Rufus Wainright chante une chanson de Leonard Cohen pendant que Gila me raconte son histoire... «Everybody knows its coming apart, take one last look at this sacred heart, before it blows...» Et je me dis que les employés du café ont le chic pour trouver une trame sonore qui colle parfaitement au pathos de cette ville, de ce pays, de cette région...

Puis, Gila a mis le doigt sur un truc qui me chicotait, depuis quelques jours. Elle a commencé par me dire qu'ici, Israéliens ou musulmans, tout le monde aime les drames, tout le monde est une «drama queen». Des deux bords du mur.

«Beaucoup de gens se nourrissent du conflit; de la victimisation générale. Beaucoup de gens vivent de ce conflit. Ici. En Palestine. Tout le monde aspire à se sentir comme partie prenante de quelque chose de grand.»

Gila me raconte que quelques mois après l'attentat, elle a été invitée à un week-end pour les victimes-de-la-terreur. Au menu: conférences, témoignages, ateliers artistiques d'expression de son ça, etc, etc.

«Eh bien, il y avait plus de bénévoles que de victimes! On me parlait comme si j'avais 3 ans et demi! Vous comprenez ce que je veux dire? Tout ce que je faisais, tout ce que je disais, était mer-veil-leux!»

Pendant l'atelier artistique, les victimes-de-la-terreur étaient filmées, sous l'oeil attendri et humide des bénévoles, raconte Gila. «Bien sûr, le film, c'était pour solliciter des fonds à des donneurs de cette organisation pro-victimes, aux États-Unis. Je me sentais comme une figurante dans un film.»

Ce fut, dit-elle, «mon dernier week-end de pauvre, triste et héroïque victime-de-la-terreur».

Je ne dis pas - surtout pas! - que le conflit israélo-palestinien est causé par des gens qui carburent au pathos, le drame et la saga historique en temps réel. Sauf que oui, il y en a, des deux bords - j'en ai rencontré - qui se nourrissent de ce bordel. Qui, malgré l'horreur, semblent se plaire dans la mécanique de la peur et du combat perpétuels.
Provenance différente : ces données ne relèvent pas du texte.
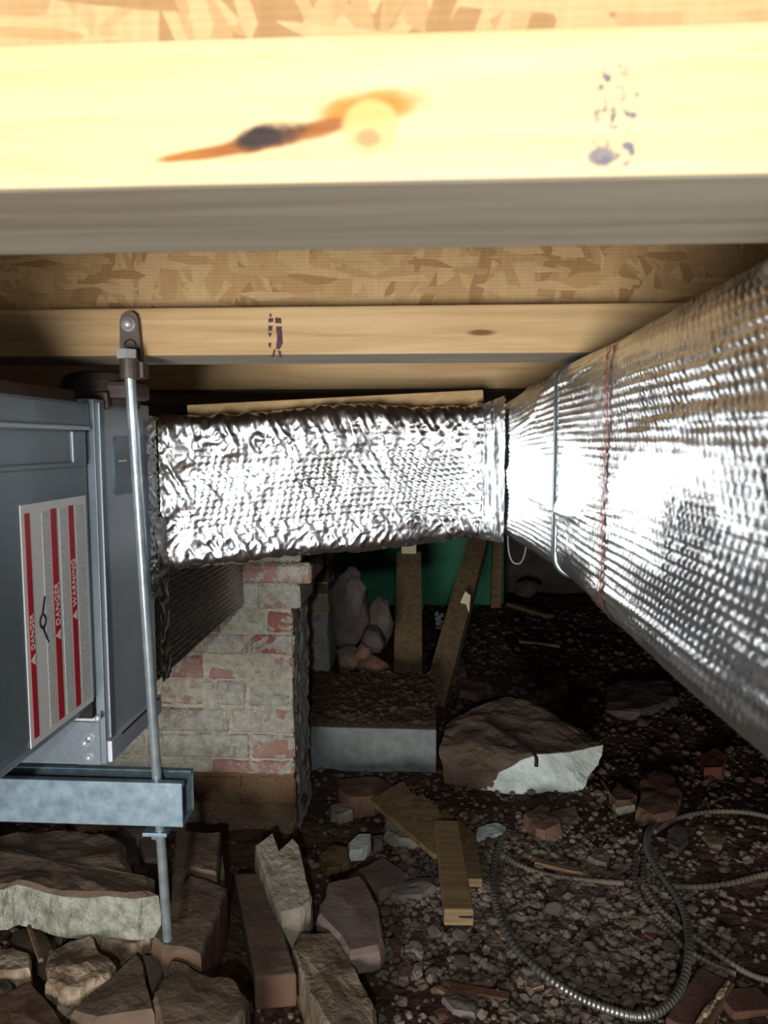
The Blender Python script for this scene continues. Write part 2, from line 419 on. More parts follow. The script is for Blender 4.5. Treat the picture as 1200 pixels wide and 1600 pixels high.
# ------------------------------------------------------------------ bubble-foil surfaces
def ridged(u, v, seed): return 1 - np.abs(2 * vnoise(u, v, seed) - 1)
def crinkle(u, v, seed):
    a = u * .8 + v * .45
    return ridged(a * 95, v * 34, seed) * .0022 + ridged(u * 150, v * 120, seed + 1) * .0010 + ridged((u - v) * 60, (u + v) * 40, seed + 2) * .0016
def bubbles(u, v, p, h):
    r = np.floor(v / (p * .866)); uu = u + (r % 2) * p / 2
    best = np.full(u.shape, 9.0)
    for dr in (-1, 0, 1):
        rr = r + dr; off = (rr % 2) * p / 2
        cu = (np.floor((u - off) / p) + .5) * p + off
        for du in (-p, 0, p):
            d = np.hypot(u - cu - du, v - (rr + .5) * p * .866)
            best = np.minimum(best, d)
    return h * np.sqrt(np.clip(1 - (best / (p * .47)) ** 2, 0, 1))
def wrap(name, mat, P0, Nrm, hfun, U, Vv, parent):
    """P0(U,V)->(n,m,3), Nrm same; displaced grid"""
    H = hfun(U, Vv)
    V = (P0 + Nrm * H[..., None]).reshape(-1, 3)
    ny_, nx_ = U.shape
    idx = np.arange(nx_ * ny_).reshape(ny_, nx_)
    FQ = np.stack([idx[:-1, :-1], idx[:-1, 1:], idx[1:, 1:], idx[1:, :-1]], -1).reshape(-1, 4)
    return npmesh(name, V, FQ, mat, parent, True)

# trunk: its cross-section perimeter (v) swept along y
TRX = lambda y: np.where(y < .867, .1560 - (y - .336) * .010, .1507 - (y - .867) * .078)
TRT = lambda y: .9 + np.where(y < .867, .090, .090 - (y - .867) * .065)
TRB = lambda y: .9 - .1560 + 0 * y
RAD = .022
def trunk_surface(y, s):
    """s in [0,1.. ] metres along: bottom (from right to left), rounded corner, side, corner, top"""
    xl, zt, zb = TRX(y), TRT(y), TRB(y)
    bw = .20
    H = zt - zb
    side = H - 2 * RAD
    q = math.pi / 2 * RAD
    L = [bw - RAD, q, None, q, bw - RAD]
    # normalised param: fixed physical lengths using nominal side .20
    nom = .246 - 2 * RAD
    x = np.zeros_like(y); z = np.zeros_like(y); nxn = np.zeros_like(y); nzn = np.zeros_like(y)
    a = s < L[0]
    x = np.where(a, xl + bw - s, x); z = np.where(a, zb, z); nzn = np.where(a, -1., nzn)
    b = (s >= L[0]) & (s < L[0] + q); t = (s - L[0]) / RAD
    x = np.where(b, xl + RAD - RAD * np.sin(t), x); z = np.where(b, zb + RAD - RAD * np.cos(t), z)
    nxn = np.where(b, -np.sin(t), nxn); nzn = np.where(b, -np.cos(t), nzn)
    s2 = L[0] + q; c_ = (s >= s2) & (s < s2 + nom); t2 = (s - s2) / nom
    x = np.where(c_, xl, x); z = np.where(c_, zb + RAD + side * t2, z); nxn = np.where(c_, -1., nxn)
    s3 = s2 + nom; d = (s >= s3) & (s < s3 + q); t = (s - s3) / RAD
    x = np.where(d, xl + RAD - RAD * np.cos(t), x); z = np.where(d, zt - RAD + RAD * np.sin(t), z)
    nxn = np.where(d, -np.cos(t), nxn); nzn = np.where(d, np.sin(t), nzn)
    s4 = s3 + q; e = s >= s4
    x = np.where(e, xl + RAD + (s - s4), x); z = np.where(e, zt, z); nzn = np.where(e, 1., nzn)
    return np.stack([x, y, z], -1), np.stack([nxn, 0 * y, nzn], -1)
S_TOT = 2 * (.20 - RAD) + math.pi * RAD + .246 - 2 * RAD
def trunk_b(y, s):
    big = (vnoise(y * 4, s * 30, 21) - .5) * .0042 + (vnoise(y * 8, s * 70, 22) - .5) * .0012
    return big + np.clip(ridged(y * 2.4, s * 20, 23) - .88, 0, 1) * .016
def trunk_h(y, s):
    sw = .25 + 1.15 * vnoise(y * 9, s * 24, 29) * np.clip(1.25 - y * .5, .5, 1)
    return trunk_b(y, s) + bubbles(y + .005 * (vnoise(y * 16, s * 16, 24) - .5), s + .003 * (vnoise(y * 14, s * 18, 28) - .5), .0084, .0025) * sw + (vnoise(y * 160, s * 160, 25) - .5) * .0007
tr = thing('trunk_duct', 'long trunk duct wrapped in silver bubble foil beneath the joists', 'duct', (.25, .7, .745))
for y0, y1 in ((.10, .862), (.872, 1.42)):
    Yg, Sg = np.meshgrid(np.arange(y0, y1, .0021), np.linspace(0.0, S_TOT, 250))
    P, N = trunk_surface(Yg, Sg)
    wrap('foil_wrap', 'foil_wrap', P, N, trunk_h, Yg, Sg, tr)
MB().box((.185, .10, .758), (.34, 1.41, .965)).build('duct_core', 'steel_plain', tr)
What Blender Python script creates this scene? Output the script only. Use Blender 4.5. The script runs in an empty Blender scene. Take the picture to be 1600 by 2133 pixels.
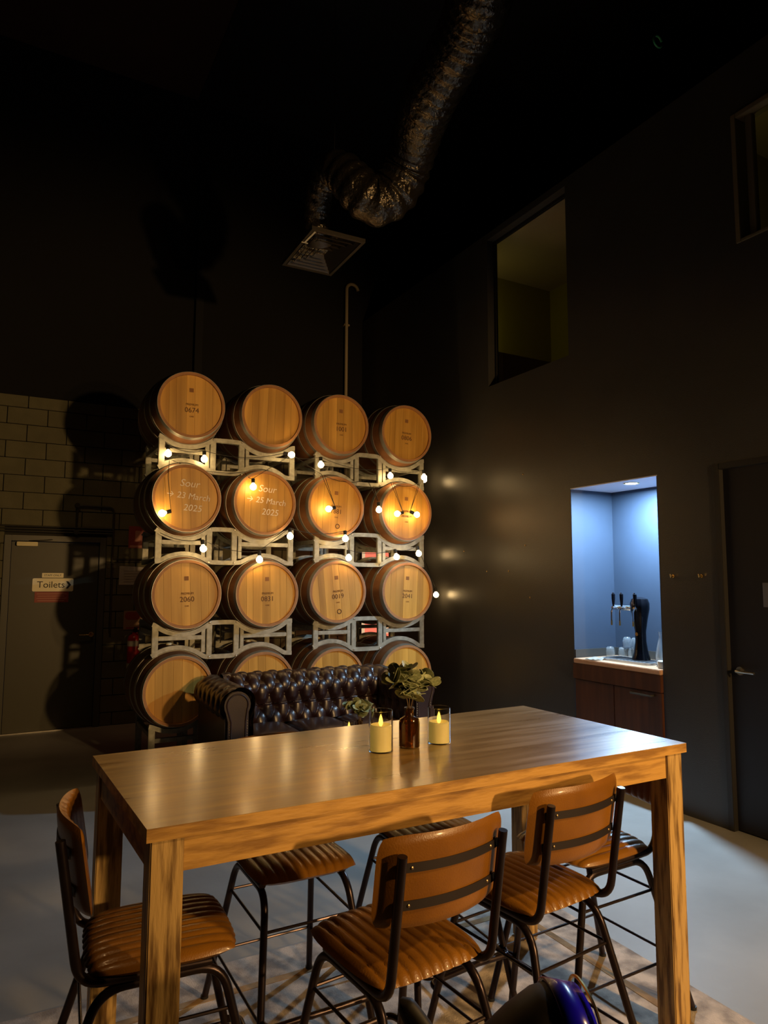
import bpy, bmesh, math, random
from mathutils import Vector, Matrix
random.seed(7)
PI = math.pi
scene = bpy.context.scene
COL = scene.collection

# ------------------------------------------------------------------ camera, world, exposure
cam_d = bpy.data.cameras.new('camera')
cam = bpy.data.objects.new('camera', cam_d); COL.objects.link(cam)
cam_d.sensor_fit = 'VERTICAL'; cam_d.sensor_height = 36.0; cam_d.sensor_width = 27.0
cam_d.lens = 1443.4 / 2133.0 * 36.0
cam_d.clip_start = 0.05; cam_d.clip_end = 100
yaw, pitch, roll = 0.50134, 0.09771, 0.00334
fw = Vector((math.sin(yaw)*math.cos(pitch), math.cos(yaw)*math.cos(pitch), math.sin(pitch)))
r0 = Vector((math.cos(yaw), -math.sin(yaw), 0)); u0 = r0.cross(fw)
rt = math.cos(roll)*r0 + math.sin(roll)*u0; up = -math.sin(roll)*r0 + math.cos(roll)*u0
cam.matrix_world = Matrix(((rt.x, up.x, -fw.x, 0), (rt.y, up.y, -fw.y, 0), (rt.z, up.z, -fw.z, 1.6), (0, 0, 0, 1)))
scene.camera = cam
scene.view_settings.view_transform = 'Standard'
scene.view_settings.look = 'None'
scene.view_settings.gamma = 1.0
scene.view_settings.use_curve_mapping = False
scene.view_settings.exposure = 0.0
w = bpy.data.worlds.new('night'); scene.world = w; w.use_nodes = True
w.node_tree.nodes['Background'].inputs[0].default_value = (0.3, 0.4, 1.0, 1)
w.node_tree.nodes['Background'].inputs[1].default_value = 0.002

def light(name, kind, loc, energy, color, size=0.06, target=None, **k):
    d = bpy.data.lights.new(name, kind); d.energy = energy; d.color = color
    if kind == 'AREA': d.shape = 'DISK'; d.size = size
    else: d.shadow_soft_size = size
    for a, b in k.items(): setattr(d, a, b)
    o = bpy.data.objects.new(name, d); COL.objects.link(o); o.location = loc
    if target is not None:
        o.rotation_euler = (Vector(target)-Vector(loc)).to_track_quat('-Z', 'Y').to_euler()
    return o
WARM = (1.0, 0.60, 0.24)
COOL = (0.48, 0.74, 1.0)
light('lamp_near_table', 'SPOT', (2.6, 0.1, 2.3), 120, WARM, 0.05, target=(1.3, 2.6, 0.9), spot_size=math.radians(118), spot_blend=0.6)
light('lamp_far_hall', 'SPOT', (3.25, -3.0, 2.2), 860, WARM, 0.10, target=(1.75, 6.6, 1.3), spot_size=math.radians(56), spot_blend=0.5)
light('left_floor_warm_fill', 'SPOT', (-0.7, 2.6, 5.6), 110, (1.0, 0.60, 0.26), 0.2, target=(-0.5, 3.4, 0), spot_size=math.radians(56), spot_blend=1.0)  # added warm fill with no visible fixture, takes the blue off the left floor
light('niche_downlight_beam', 'AREA', (4.345, 3.84, 2.352), 105, COOL, 0.09, target=(4.345, 3.84, 0))
light('toilet_wall_fill', 'SPOT', (0.1, 5.9, 4.8), 26, WARM, 0.1, target=(1.25, 8.3, 1.2), spot_size=math.radians(38), spot_blend=0.8)  # weak unseen fill, added to lift the signs on the shaded block wall
light('upstairs_room_lamp', 'POINT', (4.42, 6.02, 4.5), 0.9, (1.0, 0.85, 0.22), 0.1)
light('upstairs_other_room_lamp', 'POINT', (4.5, 3.0, 4.3), 0.6, (1.0, 0.85, 0.22), 0.1)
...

Après avoir frôlé la mort, Gila Weiss a assisté à des séances de thérapie de groupe, avec des Palestiniens qui avaient frayé dans des groupes terroristes. Une sorte de forum où hommes et femmes de bonne volonté peuvent échanger, quoi.

Résultat? Bof.

«Une partie de moi a apprécié: j'ai fait quelque chose de constructif. Mais je ne sais pas à quel point c'est utile.»

Surtout que les séances se sont un peu transformées en festival de «l'oeuf ou de la poule», comme c'est si souvent le cas, dans cette lutte millénaire entre juifs et musulmans de la Terre sainte. T'as commencé; non, c'est toi; non, toi...

«Par exemple, on a parlé du mur de séparation. Les Palestiniens nous reprochaient: Vous avez construit un mur! Alors nous, on leur a remis sur le nez qu'ils lançaient des pierres sur les voitures, qu'ils venaient se faire exploser chez nous... Ils répliquaient en disant: Vous devez briser ce mur, il nous empoisonne l'existence! Je leur ai demandé ce qu'ils allaient faire pour assurer ma sécurité.»

Bref, le dialogue de sourds. La poule ou l'oeuf, toujours. «Le cercle vicieux», comme dit Gila.

Je ne sais pas trop comment terminer cette chronique et cette série en provenance d'Israël/Palestine. Mais tantôt, j'ai ramassé le journal Haaretz. Je suis tombé sur la chronique de ce Kashua dont me parlait Gila, un Arabe israélien.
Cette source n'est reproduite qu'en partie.